READ MORE: Greek Elections 2019, and the global Greek diaspora seeks more say in Greece’s economic development

UNION OF CENTRISTS

The Union of Centrists, founded by Vassilis Levendis in 1992, is a centrist liberal political party. Levendis is a popular figure in Greece, and skyrocketed to fame when he had a private channel where he outlined his views on Greek history and politics – with a glass of frappe coffee at hand. An admirer of Eleftherios Venizelos and George Papandreou (senior), he played a role in the founding of the socialist PASOK movement, but he left the party in 1982 after disagreements with the ideology that he believed diverged from its original views.

FRONT OF EUROPEAN REALIST DISOBEDIENCE: MeRA25

Yanis Varoufakis’ ‘Democracy in Europe Movement 2025′ (DiEM25) came  a few votes shy of snatching a seat at the European Parliamentary elections after garnering 2.99 per cent of the total vote, and is now pushing for a seat at a national level as MeRA25. There are over 100 names on his ballot, including his wife Danae Stratou and Greek Australian academic Nick Papastergiadis.

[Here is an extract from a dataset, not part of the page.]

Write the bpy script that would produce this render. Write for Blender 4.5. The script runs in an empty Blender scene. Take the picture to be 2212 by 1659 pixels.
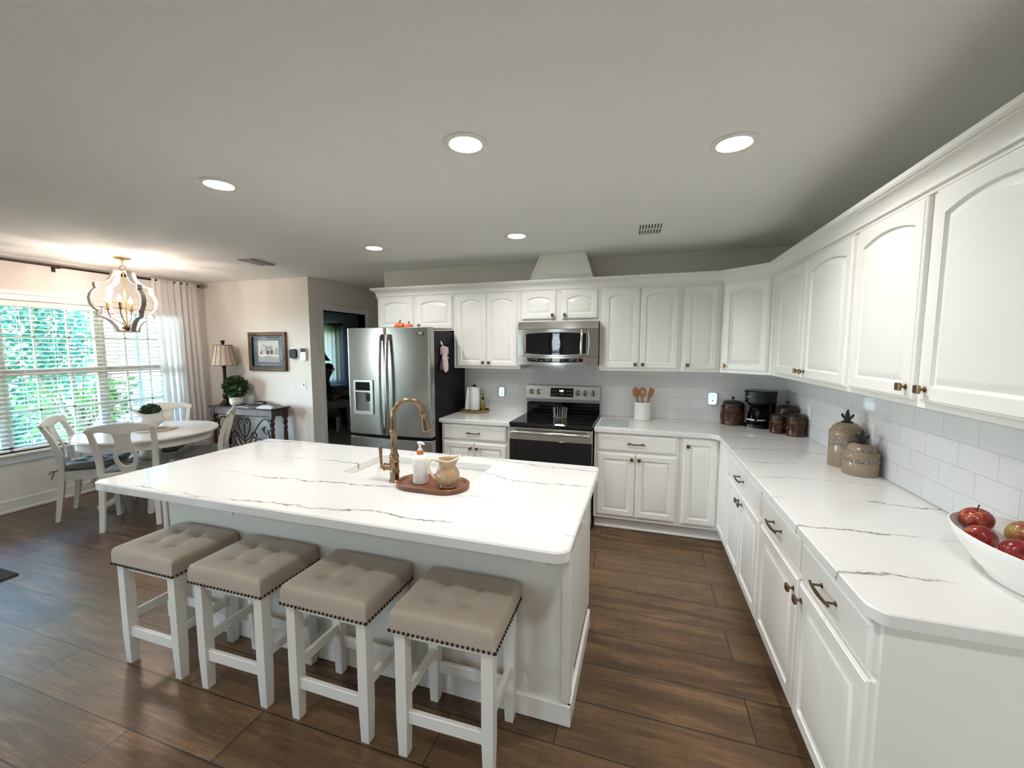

In Greece, Varoufakis is a controversial figure that blitzkrieged onto the political scene as a gutsy finance minister who stood up against the country’s international creditors, whereas his peers in the Eurozone saw him as arrogant and unyielding. The tide of public opinion later turned against him following the imposition of capital controls. Varoufakis’ supporters are the ones who were left disgruntled by SYRIZA in 2015 when the party made a U-turn on its pledge of tearing up the memorandum.

ANTI-CAPITALIST LEFT COOPERATION FOR THE OVERTURN: ANTARSYA

The acronym of the coalition of radical left political organisations of Greece, founded on 22 March 2009, means “mutiny”, and that pretty much sums up its ideology that spans over a number of left-wing currents from Maoism to Trotskyism and beyond. The party calls for exiting the EU, dropping the euro, defaulting on Greece’s debt, banning lay-offs and introducing a minimum salary of 1,400 euros (triple the current amount). Despite the tempting offers, the party has never garnered over 1 per cent of votes.

READ MORE: Un-Learning with the Left: Greek Elections 2019

OTHER PARTIES

Other minor parties on the ballot include Greek Solution, Course of Freedom, Greek Ecologists, The Organization of Greek Communist Internationalists (OKDE), Assembly of the Greeks, Labor Revolutionary Party (EEK), the Marxist-Lenninist Communist Party of Greece (KKE-ML), Popular Unity (LAE), Recreate Greece and the Agreement of Political Parties.